Over-represented by a White Community, Boulder Turns out to Support Black Lives Matter

surj

“We’re trying to understand how our ancestors brought us to this point.”

About 300 people showed up in Boulder to a community meeting organized by Showing Up for Racial Justice (SURJ) to express that they were fed up with white supremacy and white privilege, but especially with the violence against people of color.

The Unitarian Universalist Church of Boulder was standing room only until the overflow room began to fill with more participants to hear speakers and hear about action steps.

The event began with the reading of the names of the 135 people who were killed by police so far in the nation in 2016.

Cindy who organizes with SURJ said that the group works “really hard with accountability partners to make sure that we are not causing additional harm.”  Two of those groups are Black Lives Matter 5280 and Buried Seedz of Resistance that works in support of queer youth of color.
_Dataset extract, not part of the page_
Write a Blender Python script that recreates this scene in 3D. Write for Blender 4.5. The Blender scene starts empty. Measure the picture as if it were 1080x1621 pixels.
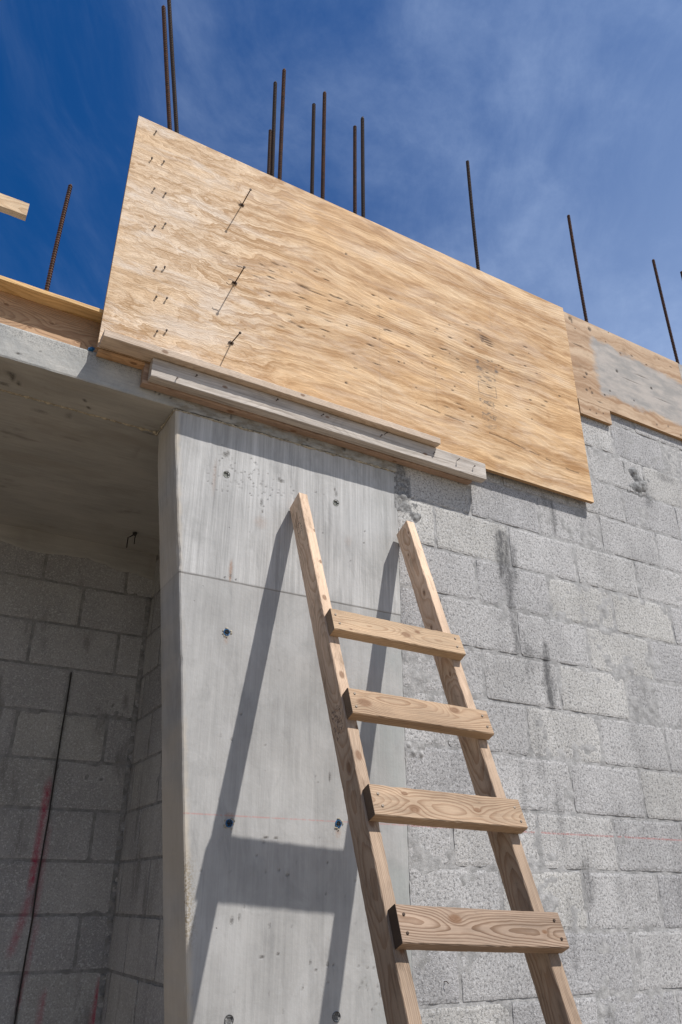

Susie who also works with SURJ said that the group approached BLM 5280 about a year ago to ask how to most effectively organize, “Black Lives Matter said, we need you to educate people.  Help them to understand what they can do, what white privilege is, what racism is, what things are going on as a nation, the Denver metro community, and the Boulder community.  We’ve been talking about things like, what is implicit bias, what are micro-aggressions, looking at our own white history and how we came to this place and how our ancestors brought us to this place.”

She said that the group looks at actions around policing in the Boulder community for example, and de-centering whiteness in children’s literature.

Organizers specifically wanted the City of Boulder to address policing in Boulder following the results of an audit commissioned by city council.  The Hillard Heintze Report that was written as a result of the audit, found that in Boulder an African American person is twice as likely to be cited for a traffic or misdemeanor than would be expected based on demographics.  Other groups such as Boulder Coalition and Alliance on Race (BCAR) also found problems with the Hillard Heintz Report’s conclusions that they say have not been resolved.  Additionally, both groups outline problems in evaluating Boulder’s Professional Standards Review Panel (PSRP) which they say is not truly an independent oversight since police are involved in oversight and recruitment for the panel.

Renee who also organizes with SURJ began her presentation at the event by telling participants to,

“Center other people’s experience.  Center black experience.  Center brown experience.  It is really hard in Boulder.  It is really hard in Boulder County.  We are 85-90% white.  Do you now that our white statistics have gone up in the past 5 10 years?  This is a really difficult place to get out of.  And I really want to name this.  When you talk to your friends and you joke about Boulder being really white, or when you talk about the Boulder bubble, know that that is segregation by choice.  Know that that is what you have done, what I have done.  We have created an affluent, well-resourced community that is absolutely, predominately, majority white.  We have created a segregated culture here.  We cannot continue the way we are continuing.”

Renee went on to point to some actions steps that she has taken and suggested to listeners,

“Go to your teachers.  I have a 16-year old daughter at Centaurus High School.  The reading lists are appalling.  Go to the teachers and get people of color on those reading lists.  Get women of color.  Get women, get queer folks.  Get queer people of color on those reading lists.

Hire people of color.  When you go to workshops, get those leaders to be people of color.  God we don’t need more white leadership.  Do you hear me?  Are you feeling me?

Film the police.  I don’t care if you think this is a bubble.  This isn’t a bubble.  People of color here are followed, they’re harassed.  They’re arrested and they’re ticketed.  If you see an officer on the street, you have a phone.  Film the police!

Write your Congresspeople.  Talk about reparations.  Do reparations in your life.  Talk about it for the country.

We only have a bubble because of the legacy of slavery.  Because we stole land from indigenous folks and because and we imported labor from Africa.

We are well-resourced people.  You’ve got money, you’ve got houses.  It is a legacy that is on the back of indigenous people, black people, and brown people.

Tithe 10% of your income to groups that are led by people of color.

Shut the hell up a lot of times!

I overstep all the time but I would rather overstep than go back to sleep.

You all are here.  You’re the best we’ve got.  We all have to do better.  Because those 138 names.  Those are people who were killed by police since January 1.

The one-year anniversary of Sandra Bland’s death was a few days ago.  810 people have died in our prisons since her death a year ago.

The police state is real.  Racism is real.  This bubble is bulls**t.  And we need to start doing better.

Increase our property taxes and start giving away houses to people of color.  We can do anything.  This is a democracy.  Higher our property taxes and make that reparations.  A f**king million dollars for average house in Boulder?  It’s ridiculous.  Those property taxes need to be going to create diversity in a community that keeps getting more white.  So own it.”